By Anwaaz Bent and Miriam Mannak – In May this year, The Hikers Network Search & Rescue tragically lost one of its team members. Jennifer Harlow (in the picture with sunglasses) passed away on 13 May in a fatal accident on Woody Buttress, a route she knew inside out, whilst hiking with friends.
We are deeply saddened by her death and we offer our condolences to her family, friends and fellow rescue team members. Jennifer was a contributing member to our team, regularly responding to mountain rescue calls and assisting mountain users in distress when our team was activated via EMS for Wilderness Search and Rescue calls.

Jennifer’s death is a loss to us, not only as a rescue member but as a friend. We hold her forever in our memory and we are reminded of the fact that an incident like this could happen to any of us, at any time.” Anwaaz Bent – President, The Hikers Network

One of our Search & Rescue team members, Miriam Mannak, was a close friend of Jennifer. She wrote the tribute below, honouring both her friends and fellow rescue volunteer: “I met Jennifer Harlow more or less a year ago when she joined me on a Woody Buttress – which used to be my favourite route (and apparently hers too). Both of us knew the trail inside out and loved the combination of wide-open views, rewarding scrambles, and the fact that this particular trail is usually very quiet. Neither of us is fond of crowds, you see.

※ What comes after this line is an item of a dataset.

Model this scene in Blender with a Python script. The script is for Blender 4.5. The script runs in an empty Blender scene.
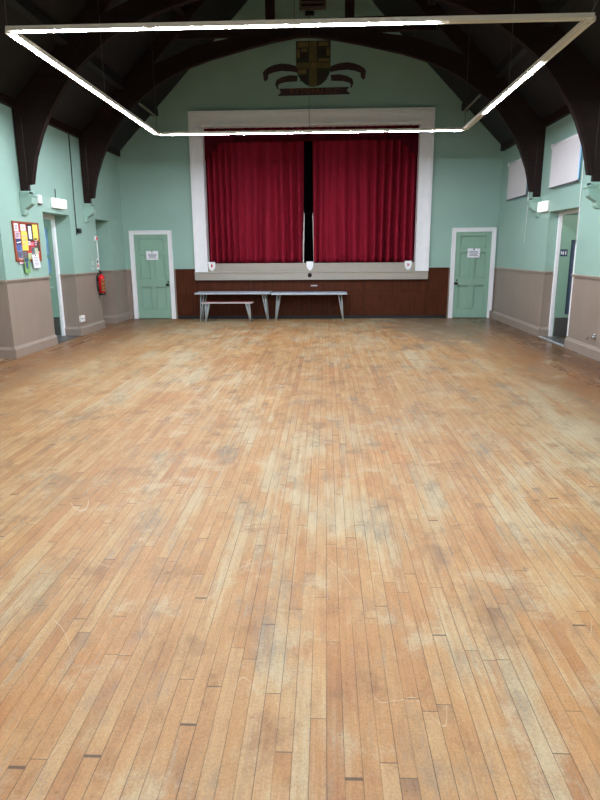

More hikes followed suit, from Blind Gullies, Kloofcorner Ridges, and Blinkwaters to Grotto-Fountain Cairn Traverses, Llandudno Ravines, and Skeleton Gorges – and everything in between. The mountains and the great outdoors became the glue to our friendship, solidified by everything else we had in common. She was there for me after a triple (successful) rescue on Lions Head in early January, when my relationship packed up, or when work became too much to handle. Jen never judged, and she never made assumptions. She listened and asked the right questions if she felt she needed to understand things better.

One day, she asked me if she could join Hikers Network Search and Rescue. “I want to give back”, she said. And so she joined, no questions asked. Soon after being accepted, she and I went shopping for part of her kit. I remember how excited she was – and so was I to have a friend part of a group that I now consider my family.

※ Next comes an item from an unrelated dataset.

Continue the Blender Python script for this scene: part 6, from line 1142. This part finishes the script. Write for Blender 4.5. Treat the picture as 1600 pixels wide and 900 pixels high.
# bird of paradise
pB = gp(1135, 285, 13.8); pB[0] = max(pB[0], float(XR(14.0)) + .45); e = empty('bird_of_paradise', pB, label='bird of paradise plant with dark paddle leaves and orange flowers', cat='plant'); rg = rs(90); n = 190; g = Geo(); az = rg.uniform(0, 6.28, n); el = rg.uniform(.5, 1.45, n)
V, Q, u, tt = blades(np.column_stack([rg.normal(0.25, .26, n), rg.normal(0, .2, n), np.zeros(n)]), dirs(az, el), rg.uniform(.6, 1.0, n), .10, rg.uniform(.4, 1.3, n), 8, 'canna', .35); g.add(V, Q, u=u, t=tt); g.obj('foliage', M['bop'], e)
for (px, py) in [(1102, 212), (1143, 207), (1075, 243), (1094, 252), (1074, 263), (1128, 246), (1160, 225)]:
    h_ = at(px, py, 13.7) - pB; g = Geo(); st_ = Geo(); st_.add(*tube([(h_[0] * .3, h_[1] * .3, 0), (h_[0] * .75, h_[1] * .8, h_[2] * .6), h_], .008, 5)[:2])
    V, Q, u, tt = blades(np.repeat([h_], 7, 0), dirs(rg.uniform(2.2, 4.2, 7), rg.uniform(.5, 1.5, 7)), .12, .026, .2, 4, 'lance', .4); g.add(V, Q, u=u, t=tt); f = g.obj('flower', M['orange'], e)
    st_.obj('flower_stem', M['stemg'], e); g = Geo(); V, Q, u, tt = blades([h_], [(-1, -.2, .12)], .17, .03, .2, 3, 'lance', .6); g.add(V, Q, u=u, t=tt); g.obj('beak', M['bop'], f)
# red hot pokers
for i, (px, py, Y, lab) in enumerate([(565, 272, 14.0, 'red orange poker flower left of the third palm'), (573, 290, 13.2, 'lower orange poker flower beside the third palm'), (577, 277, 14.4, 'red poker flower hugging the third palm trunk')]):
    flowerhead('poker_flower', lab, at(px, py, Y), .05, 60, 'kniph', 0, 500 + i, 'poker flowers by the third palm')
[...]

When I was on the Pipetrack on the morning of 13 May 2018, and I saw the chopper fly by gearing for Woody Buttress, my blood ran cold. I knew that four of my closest friends were on that route. An hour later, I was told what had happened. For me, there’s definitely a ‘before’ and ‘after’ 13 May 2018. The world shifted on Sunday morning – and there’s no turning back.

I have been thinking a lot about what Jen’s death has taught me and could teach me in the future. One of those lessons is that despite our IQs, EQs, fancy gadgets, and everything else that make humans the most prevalent species on earth, we are just tiny ants. Mother nature will always be bigger than us. The respect I have for the outdoors has nothing but grown and the same counts for the entire Search & Rescue apparatus. Thank you for everything you have done. My gratitude has no boundaries.

Jen’s passing has also taught me that all we truly have, is today. We, mortals, tend to all focus too much on what we want to have, buy, achieve, see, and experience in the future, on who we want to love and how, and on what is wrong and missing from our lives. In the process, we forget about what and who we do have. We, no I, need to stop that.

Thank you, Jen, for the (loud) laughs, memories, hikes, rescues, and everything else. You’ll always be part of Table Mountain. We will guide the fort in your absence. Soar with the Eagles. RIP.”